Director of Gana Art Gallery in New York City

WHITEWALL: Can you begin by giving me a short history of the gallery?

JUNG BONG LEE: Our Seoul (South Korea) gallery opened twenty-five years ago.  It concentrated on well-known Western artists.  On the side we supported artists from Korea and continued to promote them.  At the art fairs in the 1980’s we would focus on these Korean artists.  Then in 1998 we opened the gallery in Paris, and now just this March we opened in New York.  We also founded an auction house in Seoul.  And we operate a private museum that used to be called the Total Museum.  This was the first private museum established in Korea.  The director didn’t have the energy to run the museum by himself anymore, so he asked us to step in.  Since this happened we have been developing a number of other programs such as an Artists in Residence program.  The new name of the museum is the Jang Hueng Art Park, in Jang Hueng town. 
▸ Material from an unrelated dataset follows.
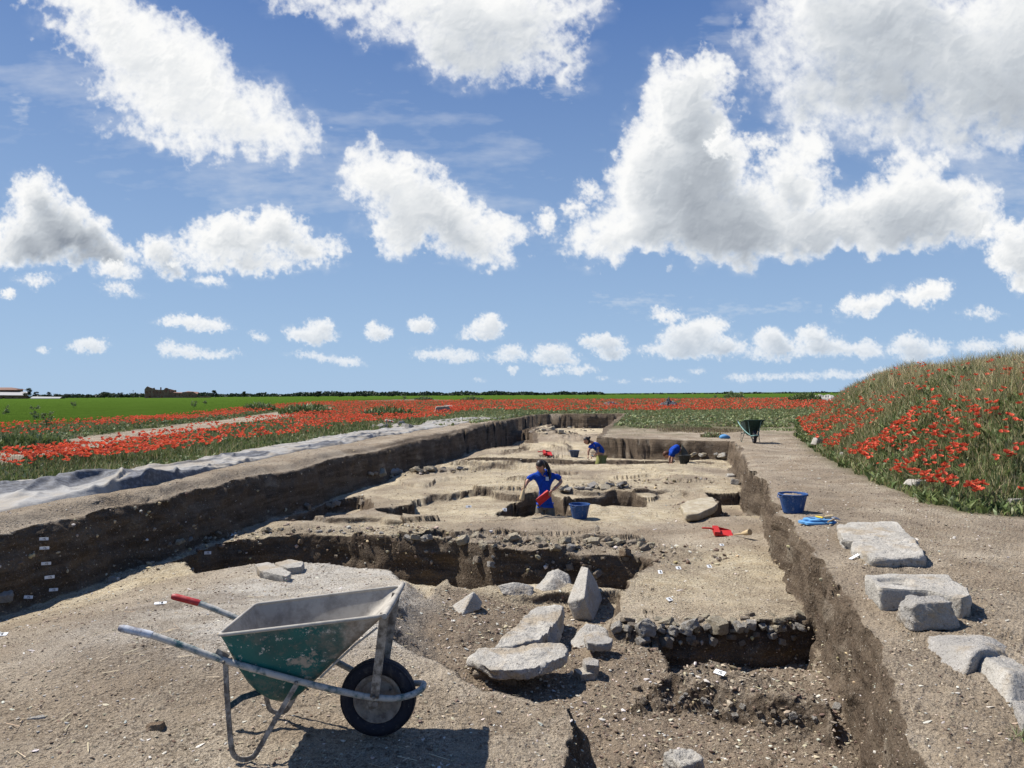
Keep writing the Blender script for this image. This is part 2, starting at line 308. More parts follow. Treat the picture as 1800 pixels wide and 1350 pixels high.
    # surface roughness
    if fine:
        fine_amp = np.clip(1.6-y/14, .12, 1)
        a9 = sstep(16, 6, y); a22 = sstep(8, 3.5, y); z = z+a9*fbm(x*7, y*7, 2, 71)*.012+a22*(billow(x*17, y*17, 2, 73)*.007*(1+rub)+fbm(x*38, y*38, 2, 78)*.003)+rub*billow(x*7, y*7, 2, 74)*.025*sstep(18, 9, y)
        z = z+a9*lowm*(billow(x*9, y*9, 2, 75)*.014)
        tex = sstep(.1, .6, fbm(x*1.2, y*1.2, 3, 99))
        z = z+a22*tex*billow(x*15, y*15, 2, 76)*.008*np.where(st < 0, 1.6, 1)
    veg = sstep(-.35, .25, np.maximum(np.maximum(sdf(P_VEG, wx, wy, 3), sdf(P_STRIP, wx, wy, 3)), -9))
    back = sstep(29, 34, y+fbm(x*.35, y*.35, 3, 15)*4)*(st < 0)*(x > -1)
    back2 = sstep(26, 33, y+fbm(x*.5, y*.5, 3, 16)*9)*(st < 0)*(x > -1)*.6*sstep(-.2, .3, fbm(x*1.1, y*1.1, 3, 18))
    left = sstep(0, .8, -x-(6.9-.19*(y-9))-.9)*(y > 6)*(st < 0)
    str_ = sdf(P_TRACK, wx, wy, 3)
    veg = np.clip(np.maximum.reduce([veg, back, back2, left])*(1-sstep(-.25, .15, str_)), 0, 1)
    veg = np.where(st > -.05, 0, veg)
    out = dict(z=z, ochre=np.clip(ochre*t, 0, 1), pale=np.clip(pale*t, 0, 1), rub=np.clip(rub*t, 0, 1), veg=veg, st=st, lowm=lowm*t, track=sstep(-.2, .2, str_), s1=s1)
    return out
def ground_z(x, y):
    return float(land(np.array([x]), np.array([y]))['z'][0])

def mesh_np(name, verts, quads=None, tris=None, mat=None, attrs=None, smooth=True, kind=None, colors=None):
    me = bpy.data.meshes.new(name); verts = np.ascontiguousarray(verts, np.float32)
    me.vertices.add(len(verts)); me.vertices.foreach_set('co', verts.ravel())
    nq = 0 if quads is None else len(quads); ntr = 0 if tris is None else len(tris)
    loops = []; 
    if nq: loops.append(np.asarray(quads, np.int32).ravel())
    if ntr: loops.append(np.asarray(tris, np.int32).ravel())
    loops = np.concatenate(loops)
    me.loops.add(len(loops)); me.loops.foreach_set('vertex_index', loops)
    me.polygons.add(nq+ntr)
    starts = np.concatenate([np.arange(nq)*4, nq*4+np.arange(ntr)*3]).astype(np.int32)
    me.polygons.foreach_set('loop_start', starts)
    me.polygons.foreach_set('use_smooth', np.full(nq+ntr, smooth, bool))
    me.update(calc_edges=True)
    for k, v in (attrs or {}).items():
        a = me.attributes.new(k, 'FLOAT', 'POINT'); a.data.foreach_set('value', np.ascontiguousarray(v, np.float32).ravel())
    for k, v in (colors or {}).items():
        a = me.attributes.new(k, 'FLOAT_COLOR', 'POINT'); a.data.foreach_set('color', np.ascontiguousarray(v, np.float32).ravel())
    if mat: me.materials.append(mat)
    o = bpy.data.objects.new(name, me); COL.objects.link(o)
    if kind: o['kind'] = kind
    return o
def grid_quads(nr, nc):
    i = np.arange(nr-1)[:, None]*nc+np.arange(nc-1)[None]
    return np.stack([i, i+1, i+nc+1, i+nc], -1).reshape(-1, 4)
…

WW: Please tell me more about the new gallery space in New York? 

JBL: As I said before, we opened in March.  This year we have focused on Korean artists.  Next year we are going to show some other Asian artists including Japanese artists, Indian artists, and maybe some Chinese artists.  Korea is very commercial, so a lot of conceptual artists are not recognized there.  But the market in New York is more open to this kind of work, so the gallery can provide a venue for some more of this conceptual work, and some video. 

WW: How has this art fair gone for you? 

JBL: It has gone a lot better than expected.  We tried to bring art that was not so expensive, mostly under ten thousand dollars.  And the most expensive is around fifty thousand dollars.  With the fair we are breaking even, but not making a huge factory profit.  We are also showing at the PULSE art fair where we have a single-artist booth.  Last year PULSE was really good and exciting.  But this year it is a little more difficult there, maybe because of all the satellite fairs here around SCOPE.  Maybe this has meant that more people just wandered around here (SCOPE).  But SCOPE has gone beyond expectations this year.
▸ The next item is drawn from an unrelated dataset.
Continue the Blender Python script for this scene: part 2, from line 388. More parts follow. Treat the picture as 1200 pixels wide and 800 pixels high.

WW: Tell me about how you chose to design the installation of your booth here? 

JBL: Well, we always have artists who are very showy, and whose work stands out.  We put this piece here by Yong Ho Ji right here in the middle to lure people in.  The sculpture of Elvis on the outside of the booth (made of magazine pages), made by Yoo Young-Wun, has brought a lot of people in.  Then we have some very serious artists, such as Lee Jung Woong.  We will be having a show of his work at the gallery next month.  And we put him near the entry wall.  A very serious photographer we have showing here is Seung Woo Back.  He has already had shows in Texas and Los Angeles, and will have an important show opening in Zurich soon.  We will be exhibiting his work at the gallery next September.  We also have the cheaper work up as I mentioned before.
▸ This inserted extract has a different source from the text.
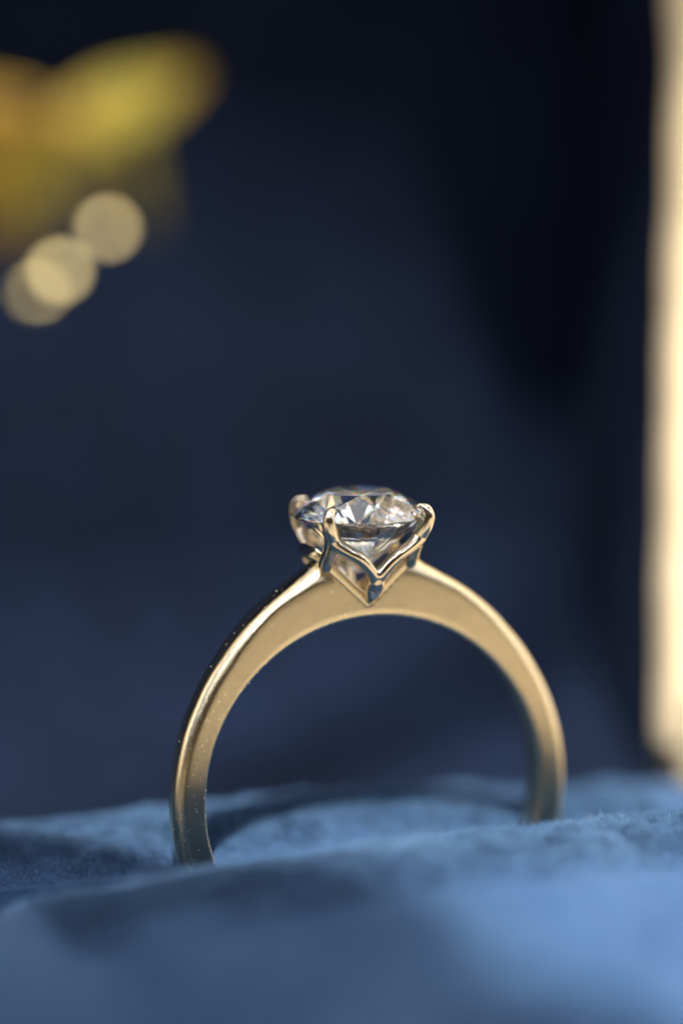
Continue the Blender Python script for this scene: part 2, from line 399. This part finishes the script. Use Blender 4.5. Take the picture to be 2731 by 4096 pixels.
bpy.context.view_layer.update()
# V shaped seat plate
def vplate():
    V, F = [], []
    xs = [-2.62, -2.2, -1.6, -1.0, -.5, -.22, -.08, 0, .08, .22, .5, 1.0, 1.6, 2.1, 2.5]
    hw = 1.2; r = .1
    sec = []
    for x in xs:
        zb = max(x / 2.3 * 2.12, -x / 2.38 * 2.2); zb = math.sqrt(zb * zb + .004)
        th = .62 + .05 * math.exp(-(x / .5) ** 2)
        pts = []
        for (sy, sz) in ((-1, 0), (1, 0), (1, 1), (-1, 1)):
            cy0 = sy * (hw - r); cz0 = zb + (r if sz == 0 else th - r)
            base = {(-1, 0): 180, (1, 0): 270, (1, 1): 0, (-1, 1): 90}[(sy, sz)]
            for q in (0, 30, 60, 90): pts.append((x, cy0 + r * math.cos(R(base + q)), cz0 + r * math.sin(R(base + q))))
        sec.append(pts)
    k = len(sec[0])
    for s in sec: V += s
    F = grid_faces(len(sec), k, True); F.append(tuple(range(k))[::-1]); m = (len(sec) - 1) * k; F.append(tuple(range(m, m + k)))
    return V, F
V, F = vplate(); rpart('seat_plate', V, F, M_gold, MH)
# claw setting: fused cup of bent wires, and four claws
Q = math.sqrt(.5)
def pol(az, r, z, rad): a = R(az); return (r * math.sin(a), -r * math.cos(a), z, rad)
wires = []
for fb in (0, 180):
    side = lambda sg: [pol(fb + sg * 45, 3.22, 3.85, .33), pol(fb + sg * 44, 3.05, 3.42, .36), pol(fb + sg * 35, 2.84, 3.06, .32), pol(fb + sg * 20, 2.66, 2.62, .30), pol(fb + sg * 8, 2.44, 2.02, .30)]
    wires.append(tube(side(-1) + [pol(fb, 2.28, 1.62, .33)] + side(1)[::-1], 110, 20))
    for sgn in (-1, 1):
        wires.append(tube([pol(fb + sgn * 45, 3.22, 3.85, .33), pol(fb + sgn * 46, 2.98, 3.35, .37), pol(fb + sgn * 51, 2.7, 2.9, .37), pol(fb + sgn * 58, 2.52, 2.5, .37), pol(fb + sgn * 62, 2.42, 2.12, .33)]))
    wires.append(tube([pol(fb, 2.34, 1.78, .34), pol(fb, 2.12, 1.4, .46), pol(fb, 1.80, 1.0, .42), pol(fb, 1.50, .66, .29), pol(fb, 1.28, .38, .15)]))
V, F = merge(wires)
me = pydata('cup', xform(V, RINV @ MH), F)
tmp = bpy.data.objects.new('tmp', me); SC.collection.objects.link(tmp)
md = tmp.modifiers.new('r', 'REMESH'); md.mode = 'VOXEL'; md.voxel_size = .045
ms = tmp.modifiers.new('s', 'SMOOTH'); ms.factor = .6; ms.iterations = 9
dg = bpy.context.evaluated_depsgraph_get(); me2 = bpy.data.meshes.new_from_object(tmp.evaluated_get(dg))
bpy.data.objects.remove(tmp); me2.name = 'cup'; me2.materials.clear()
link('cup', me2, M_head, ring)
for az, dr in ((-45, 0), (45, .10), (135, 0), (-135, -.10)):
    V, F = tube([pol(az, 3.08, 3.55, .38), pol(az, 3.30 + dr * .5, 3.98, .36), pol(az, 3.42 + dr, 4.38, .31), pol(az, 3.40 + dr, 4.64, .27), pol(az, 3.27 + dr, 4.83, .24), pol(az, 3.02 + dr, 4.90, .19)], 36, 24)
    rpart('claw', V, F, M_head, MH)

# diamond: round brilliant
RG, ZG = 3.24, 4.34
def brilliant():
    pts = []; rt = .54 * RG; tc, tp = math.tan(R(35.4)), math.tan(R(40.9)); g = .022
    zt = g + (RG - rt) * tc
    d = lambda k, off: (math.cos(R(45 * k + off)), math.sin(R(45 * k + off)))
    for k in range(8):
        x, y = d(k, 0); pts.append((rt * x, rt * y, zt))
        x, y = d(k, 22.5); rj = .80 * RG; rho = rj * math.cos(R(22.5)); pts.append((rj * x, rj * y, zt - (rho - rt) * tc))
        for o_ in (0, 22.5):
            x, y = d(k, o_); pts.append((RG * x, RG * y, g)); pts.append((RG * x, RG * y, -g))
        for o_ in (11.25, 33.75):
            x, y = d(k, o_); pts.append((RG * .9955 * x, RG * .9955 * y, g * .6)); pts.append((RG * .9955 * x, RG * .9955 * y, -g * .6))
        zc = -g - RG * tp
        x, y = d(k, 22.5); rj = .24 * RG; pts.append((rj * x, rj * y, zc + rj * math.cos(R(22.5)) * tp))
    pts.append((0, 0, zc))
    bm = bmesh.new()
    for p in pts: bm.verts.new(p)
    bmesh.ops.convex_hull(bm, input=bm.verts)
    bmesh.ops.delete(bm, geom=[v for v in bm.verts if not v.link_faces], context='VERTS')
    bmesh.ops.dissolve_limit(bm, angle_limit=R(.6), verts=bm.verts, edges=bm.edges)
    bmesh.ops.recalc_face_normals(bm, faces=bm.faces)
    me = bpy.data.meshes.new('diamond'); bm.to_mesh(me); bm.free(); return me
me = brilliant(); me.transform(RINV @ MH @ Matrix.Translation((0, 0, ZG)) @ Matrix.Rotation(R(22), 4, 'Z'))
link('diamond', me, M_dia, ring, False)['label'] = 'round brilliant cut diamond, colourless and faceted'

# dust specks on the band
def specks(n):
    bm = bmesh.new(); r = random.Random(5)
    dg = bpy.context.evaluated_depsgraph_get()
    polys = b_o.data.polygons; vs_ = b_o.data.vertices
    cand = []
    for p in polys:
        c = MR_I @ (p.center + ring.location)
        if c.z > -2.5 and (MR_I.to_3x3() @ p.normal).y < (-.05 if c.x < 0 else -.5): cand.append(p)
    for i in range(n):
        p = r.choice(cand)
        if r.random() < .5 and (MR_I @ (p.center + ring.location)).x > 4: continue
        c = p.center.lerp(vs_[p.vertices[0]].co, r.random())
        s = r.uniform(.008, .024) * (1.7 if r.random() < .05 else 1)
        M = Matrix.Translation(c + p.normal * s * .6) @ Matrix.Rotation(r.random() * 3, 4, 'X') @ Matrix.Diagonal((s * r.uniform(.7, 1.5), s, s * .7, 1))
        bmesh.ops.create_icosphere(bm, subdivisions=1, radius=1, matrix=M)
    me = bpy.data.meshes.new('dust'); bm.to_mesh(me); bm.free(); return me
o = link('dust', specks(220), M_dust, ring); o['kind'] = 'stuff'

# loose bright fibres on the crest of the front roll
def fibre(x, y, pts, r):
    z = float(z_front(np.array([x]), np.array([y]))[0])
    c, s = math.cos(YAW), math.sin(YAW)
    return tube([(x * c - y * s + p[0], x * s + y * c, z + 9 + p[1], r) for p in pts], 12, 5)
V, F = merge([fibre(9.7, -4.2, [(-.1, .75), (0, .5), (.2, .2), (.5, -.05), (.8, -.2)], .013),
              fibre(10.6, -4.3, [(0, .5), (.15, .35), (.3, .22)], .012), fibre(12.0, -4.2, [(0, .45), (.05, .38), (.1, .35)], .02),
              fibre(12.6, -4.2, [(0, .3), (.1, .36), (.2, .3)], .015), fibre(5.5, -4.2, [(0, .35), (.1, .2), (.3, .05)], .014),
              fibre(-15, -2.6, [(0, .2), (.2, .35), (.5, .3)], .013), fibre(-13.8, -2.4, [(0, .2), (.25, .3), (.5, .1)], .013)])
me = pydata('lint', V, F); link('lint', me, M_dust, cush)['kind'] = 'stuff'

# ------------------------------------------------------------------ golden leaf sprig hanging at upper left, in front of the box
sprig = empty('leaf_sprig', 'blurred yellow gold leaves with small shiny spangles hanging at upper left', 'leaves', (-30, -36, 42))
SI = Matrix.Translation(-Vector(sprig.location))
def leaf(base, tip, width, nrm, curl=.12):
    base, tip = Vector(base), Vector(tip); ax = tip - base; L = ax.length; ax.normalize()
    n = Vector(nrm); n = (n - ax * n.dot(ax)).normalized(); sd = ax.cross(n)
    nu, nv = 22, 9; V = []
    for layer in (0, 1):
        for i in range(nu):
            t = i / (nu - 1); w = width / 2 * (math.sin(math.pi * t ** .8) ** .75) + .02
            for j in range(nv):
                s = -1 + 2 * j / (nv - 1)
                h = curl * L * math.sin(math.pi * t) + .12 * width * abs(s) + .05 * math.sin(14 * t) * abs(s)
                V.append(base + ax * (t * L) + sd * (s * w) + n * (h - layer * .14))
    g = grid_faces(nu, nv); m = nu * nv
    F = g + [tuple(i + m for i in q[::-1]) for q in g]
    rim = [i * nv for i in range(nu)] + [(nu - 1) * nv + j for j in range(1, nv)] + [i * nv + nv - 1 for i in range(nu - 2, -1, -1)] + [j for j in range(nv - 2, 0, -1)]
    for a, b in zip(rim, rim[1:] + rim[:1]): F.append((a, b, b + m, a + m))
    me = pydata('leaf', [SI @ p for p in V], F); return link('leaf', me, M_leaf, sprig)
def stem(pts):
    V, F = tube(pts, 30, 8); me = pydata('stem', xform(V, SI), F); link('stem', me, M_leaf, sprig)
def bead(c, r):
    """small polished spangle, lying so that it flashes the sun towards the front"""
    h = (sun_dir + (cam.location - Vector(c)).normalized()).normalized()
    bm = bmesh.new(); bmesh.ops.create_uvsphere(bm, u_segments=24, v_segments=12, radius=r,
        matrix=Matrix.Translation(SI @ Vector(c)) @ h.to_track_quat('Z', 'Y').to_matrix().to_4x4() @ Matrix.Diagonal((1, 1, .06, 1)))
    me = bpy.data.meshes.new('spangle'); bm.to_mesh(me); bm.free(); link('spangle', me, M_bead, sprig)
leaf((-12.53, -36.20, 31.62), (-6.73, -34.20, 34.72), 2.6, (0, -.8, .6), .03)
leaf((-11.18, -35.70, 32.01), (-17.95, -37.20, 32.59), 3.6, (.1, -.8, .6), .03)
leaf((-11.27, -37.30, 33.17), (-14.95, -38.10, 28.82), 3.9, (.1, -.8, .6), .04)
leaf((-13.01, -36.90, 33.37), (-18.05, -37.70, 29.69), 3.6, (-.1, -.8, .6), .04)
leaf((-10.02, -35.20, 34.14), (-8.37, -35.50, 28.91), 1.0, (.5, -.8, .1), .05)
stem([(-34, -40, 50, .5), (-26, -36, 42, .45), (-19, -38, 35, .4), (-14, -36.5, 32.6, .3), (-11, -36, 32.6, .2)])
stem([(-11.4, -36, 33, .12), (-11, -33.5, 31, .1), (-10.5, -31.2, 28.9, .08)])
stem([(-13.6, -36, 30.5, .12), (-13.0, -33.5, 28.6, .08), (-12.5, -31.2, 27.2, .08), (-13.1, -31.1, 26.4, .07)])
for c in ((-10.35, -30.5, 28.7), (-12.2, -30.5, 27.05), (-13.1, -30.5, 26.15)): bead(c, .34)

# ------------------------------------------------------------------ unseen leaf blockers added overhead to shade the cushion's left and part of the lid
branch = empty('shade_branch', 'dark green leaves added unseen overhead to shade the cushion and lid', 'branch', (-40, -300, 470))
def shade_leaf(x0, z0, x1, z1, width, t):
    c, s_ = math.cos(SUN_EL), math.sin(SUN_EL); k = t / c
    f = lambda x, z: Vector((x, 0, z)) + sun_dir * k
    me_ = leaf(f(x0, z0), f(x1, z1), width, sun_dir, .04); me_.parent = branch; me_.data.materials[0] = M_green
    me_.data.transform(Matrix.Translation(Vector(sprig.location) - Vector(branch.location)))
    me_.name = 'leaf'  # added blocker, set on the sun line of the patch it shades
shade_leaf(-66, -50, 17, -36, 20, 330)
shade_leaf(-66, -66, 22, -46, 18, 330)
shade_leaf(-8.8, -20, 6, -28, 6, 330)
shade_leaf(-34, -23, -16.8, -26, 5, 160)
shade_leaf(-24, -25.2, 1, -24.4, 2.2, 150)
shade_leaf(-60, 76, 22, 79, 18, 520)
shade_leaf(-34, -9, -5, -9, 8, 120)
shade_leaf(12, 106, 7.5, 62, 19, 200)
bl = Vector(branch.location)
for p in ([(-90, -330, 420, 4), (-60, -300, 440, 3), (-40, -420 * 1, 640, 2.4), (-42, -420, 634, 1)], [(-40, -420, 638, 1.6), (0, -330, 560, 1.4), (16, -202, 412, .8)]):
    V, F = tube(p, 40, 8); link('shade_twig', pydata('shade_twig', [Vector(q) - bl for q in V], F), M_green, branch)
WW: Beyond what you told me about the gallery’s plans to begin showing some new, non-Korean artists, what are your plans for the gallery in the next year?

 

JBL: We are trying to take a little bit of a different step.  In Korea our gallery is much more traditional and there is not room to show certain types of art.  In New York we have two floors.  Before this we have been showing a different solo exhibition both upstairs and downstairs.  In the future we are planning on having one solo exhibition downstairs and more experimental projects upstairs.